Given problem:
Look below for the line with "Model this scene" and the line with "sc = bpy.context.scene"; repeat exactly those two lines and all lines between them, but no pictures.

Provided data:
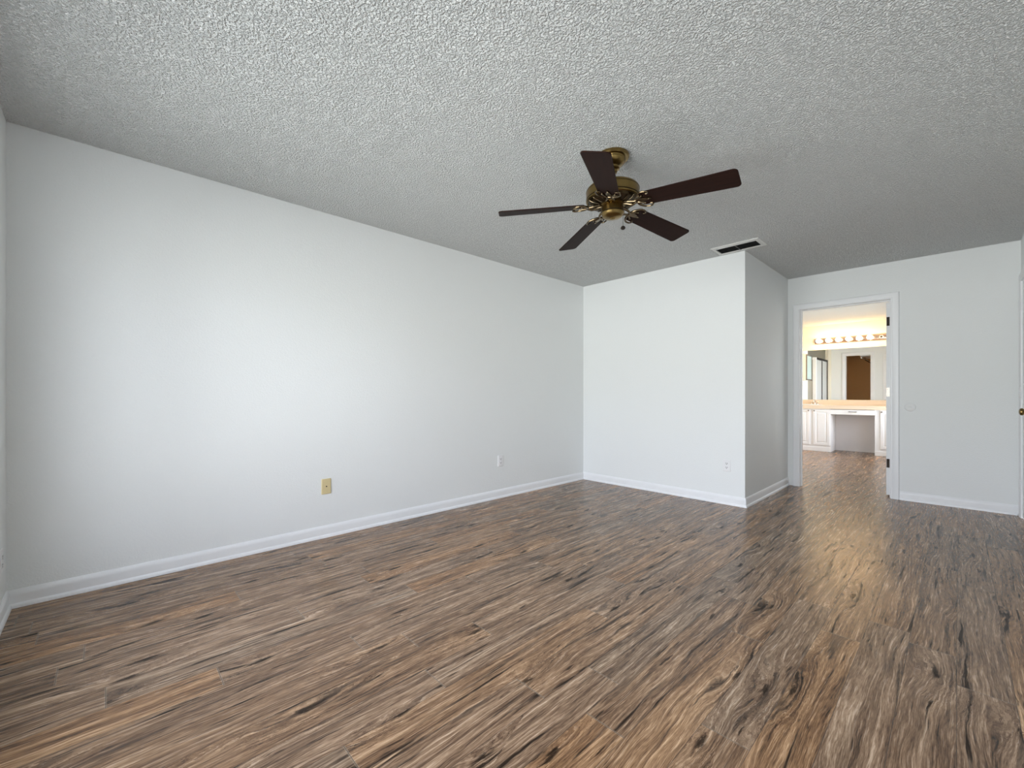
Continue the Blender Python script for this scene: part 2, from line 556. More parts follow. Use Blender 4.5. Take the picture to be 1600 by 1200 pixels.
--
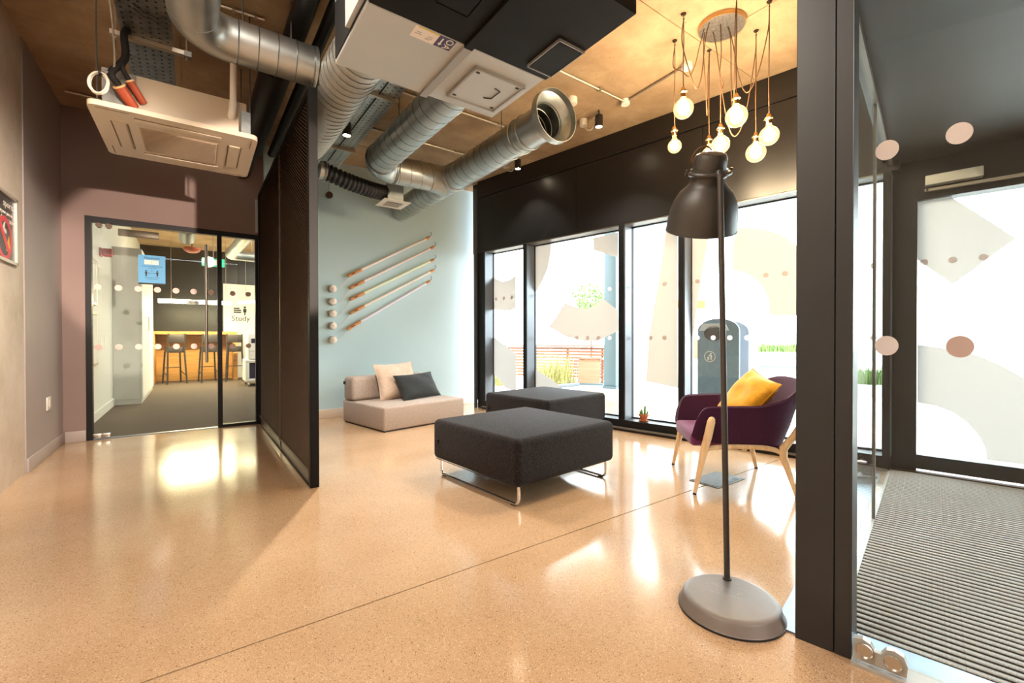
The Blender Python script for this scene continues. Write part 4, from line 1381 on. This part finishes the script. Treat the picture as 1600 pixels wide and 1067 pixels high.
--
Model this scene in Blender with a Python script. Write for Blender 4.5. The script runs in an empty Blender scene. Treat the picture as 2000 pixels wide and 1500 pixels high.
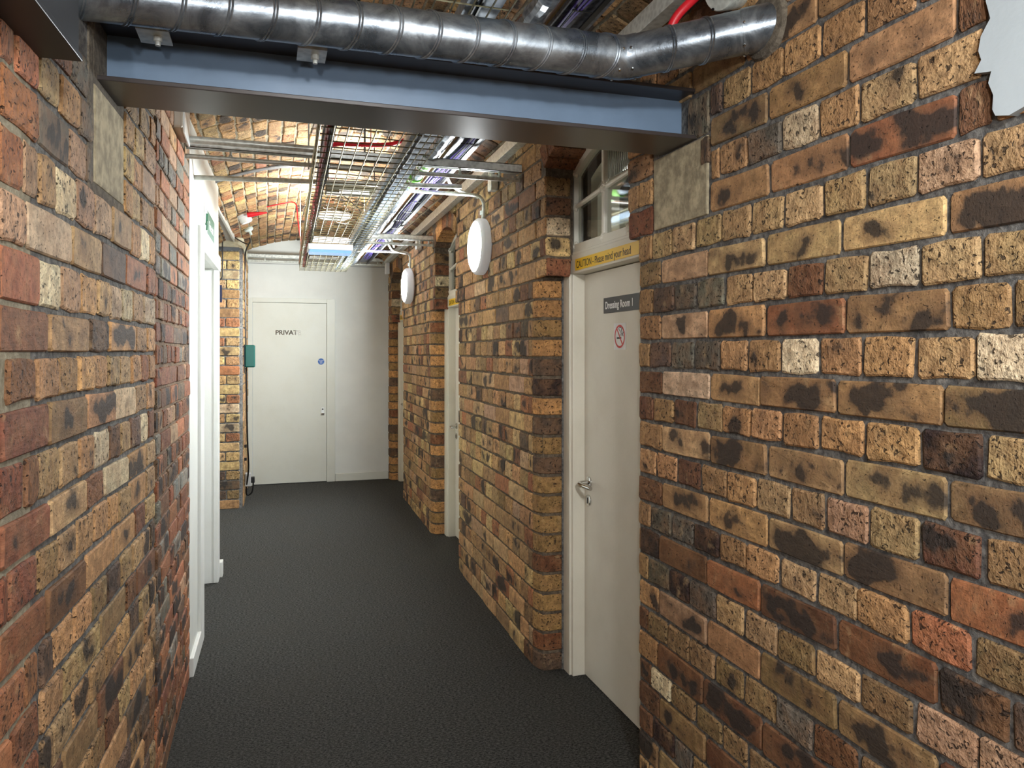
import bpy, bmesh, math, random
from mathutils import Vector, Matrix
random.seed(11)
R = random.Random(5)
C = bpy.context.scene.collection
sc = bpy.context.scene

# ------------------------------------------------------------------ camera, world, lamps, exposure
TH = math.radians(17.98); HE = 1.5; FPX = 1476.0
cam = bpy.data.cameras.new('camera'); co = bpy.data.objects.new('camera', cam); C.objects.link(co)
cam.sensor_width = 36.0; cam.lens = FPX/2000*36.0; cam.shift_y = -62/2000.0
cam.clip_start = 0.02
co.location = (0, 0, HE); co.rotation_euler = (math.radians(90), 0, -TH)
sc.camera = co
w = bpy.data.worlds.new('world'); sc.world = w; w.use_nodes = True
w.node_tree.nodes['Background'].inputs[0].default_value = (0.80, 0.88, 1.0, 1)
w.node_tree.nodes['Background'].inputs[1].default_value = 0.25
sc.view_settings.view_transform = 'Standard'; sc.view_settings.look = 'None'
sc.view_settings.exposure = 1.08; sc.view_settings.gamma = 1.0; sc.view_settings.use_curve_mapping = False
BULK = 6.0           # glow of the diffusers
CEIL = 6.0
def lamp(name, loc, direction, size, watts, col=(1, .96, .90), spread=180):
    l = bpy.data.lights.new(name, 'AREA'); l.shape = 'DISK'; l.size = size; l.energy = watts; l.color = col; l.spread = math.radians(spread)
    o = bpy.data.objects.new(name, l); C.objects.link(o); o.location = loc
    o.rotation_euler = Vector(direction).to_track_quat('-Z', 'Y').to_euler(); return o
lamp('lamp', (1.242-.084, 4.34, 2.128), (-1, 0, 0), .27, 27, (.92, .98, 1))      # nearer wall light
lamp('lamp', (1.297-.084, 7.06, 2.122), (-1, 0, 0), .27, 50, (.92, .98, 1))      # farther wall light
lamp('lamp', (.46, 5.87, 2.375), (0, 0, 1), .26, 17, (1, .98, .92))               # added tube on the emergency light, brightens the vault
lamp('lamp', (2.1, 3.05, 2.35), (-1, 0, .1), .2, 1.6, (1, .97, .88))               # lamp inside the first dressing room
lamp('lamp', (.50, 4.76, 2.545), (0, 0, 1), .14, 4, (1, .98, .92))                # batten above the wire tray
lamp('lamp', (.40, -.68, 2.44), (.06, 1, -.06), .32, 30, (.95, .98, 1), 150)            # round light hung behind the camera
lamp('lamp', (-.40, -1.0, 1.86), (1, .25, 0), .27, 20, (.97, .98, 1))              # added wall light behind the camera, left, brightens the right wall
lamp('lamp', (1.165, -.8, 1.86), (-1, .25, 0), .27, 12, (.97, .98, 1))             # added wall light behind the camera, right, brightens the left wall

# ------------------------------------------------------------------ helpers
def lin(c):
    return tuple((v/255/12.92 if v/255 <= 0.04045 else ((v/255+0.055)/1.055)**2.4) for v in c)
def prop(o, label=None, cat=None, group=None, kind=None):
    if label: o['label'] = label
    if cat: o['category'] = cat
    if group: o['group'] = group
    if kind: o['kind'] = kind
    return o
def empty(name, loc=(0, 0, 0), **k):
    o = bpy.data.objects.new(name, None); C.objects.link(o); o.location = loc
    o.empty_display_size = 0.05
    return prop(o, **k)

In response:
Model this scene in Blender with a Python script. Write for Blender 4.5. The script runs in an empty Blender scene. Treat the picture as 2000 pixels wide and 1500 pixels high.
import bpy, bmesh, math, random
from mathutils import Vector, Matrix
random.seed(11)
R = random.Random(5)
C = bpy.context.scene.collection
sc = bpy.context.scene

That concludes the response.